In his emphasis on the fleeting nature of beauty, Wilde’s Lord Henry overtly challenges many assumptions his audience, in both the readers and in Dorian, have about aging and truth. This dramatic monologue from chapter two of the novel steers the title character towards a predetermined destination, thus emphasizing the power of the critic’s language.
At the outset of the speech, Henry, by negatively connoting thought and passion, prepares the soil of Dorian for the seed of his argument. Writing, “When you are old and wrinkled and ugly, when thought has seared your forehead with its lines” (28), Wilde, through Lord Henry, insinuates that the final destination of any life is ugliness. In short, by making ugliness a foregone conclusion of any life that’s not youthful, Lord Henry paints an unflattering picture that conflicts directly with the idea that old age brings wisdom. Or, if it does, wisdom, which necessarily corresponds with thinking, “sear[s]” the thinker's face with wrinkles. The idea that thought is dangerous, that it can burn, undermines the conventional wisdom that a lack of thinking is dangerous. In essence, Lord Henry takes to the extreme the idea that ignorance is bliss. He essentially states that young and beautiful ignorance is not only blissful, but is “the wonder of wonders” (28). This, according to the novel, is not explored on the symbolic level; it is on the superficial as Henry makes clear, “It is only shallow people who do not judge by appearances” (28).
By not having the audience interject, Wilde creates, much like Browning’s Duke, a persona in Lord Henry who is trying to control every aspect of his environment. When he anticipates, or informs Dorian, of why he reacts to his speech in a particular manner, Henry is also anticipating the reader’s counterarguments. There are no pauses in the monologue to allow for debate. He then, in his praise of Dorian’s beauty, erects the character as a hero, who’s fighting against the personification of Time.
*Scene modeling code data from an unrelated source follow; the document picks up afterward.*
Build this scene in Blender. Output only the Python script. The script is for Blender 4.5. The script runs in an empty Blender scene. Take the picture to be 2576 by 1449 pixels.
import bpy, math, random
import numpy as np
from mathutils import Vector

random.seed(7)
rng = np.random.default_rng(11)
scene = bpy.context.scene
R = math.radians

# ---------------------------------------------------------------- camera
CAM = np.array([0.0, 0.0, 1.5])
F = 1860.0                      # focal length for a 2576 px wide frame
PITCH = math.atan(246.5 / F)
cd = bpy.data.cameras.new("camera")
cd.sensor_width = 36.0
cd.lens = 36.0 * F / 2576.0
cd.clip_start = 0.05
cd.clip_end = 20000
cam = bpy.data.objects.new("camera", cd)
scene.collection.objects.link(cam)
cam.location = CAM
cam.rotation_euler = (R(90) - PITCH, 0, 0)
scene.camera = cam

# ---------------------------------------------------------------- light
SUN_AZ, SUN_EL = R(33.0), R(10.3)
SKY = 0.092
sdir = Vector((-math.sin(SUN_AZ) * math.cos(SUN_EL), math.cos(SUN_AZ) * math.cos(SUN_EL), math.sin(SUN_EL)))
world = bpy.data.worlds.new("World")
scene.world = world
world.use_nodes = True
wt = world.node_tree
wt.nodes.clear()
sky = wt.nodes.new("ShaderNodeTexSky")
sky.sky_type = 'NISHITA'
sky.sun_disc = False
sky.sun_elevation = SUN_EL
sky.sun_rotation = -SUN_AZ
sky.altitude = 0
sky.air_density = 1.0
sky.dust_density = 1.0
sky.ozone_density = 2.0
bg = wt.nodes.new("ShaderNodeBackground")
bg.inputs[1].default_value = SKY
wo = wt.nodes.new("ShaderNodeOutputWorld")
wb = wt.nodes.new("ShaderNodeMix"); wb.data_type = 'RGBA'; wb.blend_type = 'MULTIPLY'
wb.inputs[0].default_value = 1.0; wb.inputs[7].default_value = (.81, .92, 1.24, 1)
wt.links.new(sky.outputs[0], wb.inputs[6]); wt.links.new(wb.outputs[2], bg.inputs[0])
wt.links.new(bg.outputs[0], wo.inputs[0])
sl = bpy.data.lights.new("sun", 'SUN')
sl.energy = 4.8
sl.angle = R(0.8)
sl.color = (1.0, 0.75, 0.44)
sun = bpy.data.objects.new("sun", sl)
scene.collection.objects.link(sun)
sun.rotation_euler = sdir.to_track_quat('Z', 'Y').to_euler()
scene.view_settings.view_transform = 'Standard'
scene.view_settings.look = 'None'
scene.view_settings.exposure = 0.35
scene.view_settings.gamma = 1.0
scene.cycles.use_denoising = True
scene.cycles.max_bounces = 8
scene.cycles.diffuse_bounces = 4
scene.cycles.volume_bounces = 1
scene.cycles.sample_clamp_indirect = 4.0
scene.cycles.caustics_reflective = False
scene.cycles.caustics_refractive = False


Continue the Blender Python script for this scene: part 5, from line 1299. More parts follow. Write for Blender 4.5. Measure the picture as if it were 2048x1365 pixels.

By putting the battle on a mythical plain, Henry builds Dorian’s confidence while encouraging the rest of the audience to side with the promethean hero that is Dorian Gray. He is a human who is fighting against the gods that made him, and this makes him, to an extent, an everyman. His beauty is human, and the tragedy of our existence is that, in the words of Bob Dylan, “He not busy being born is busy dying.”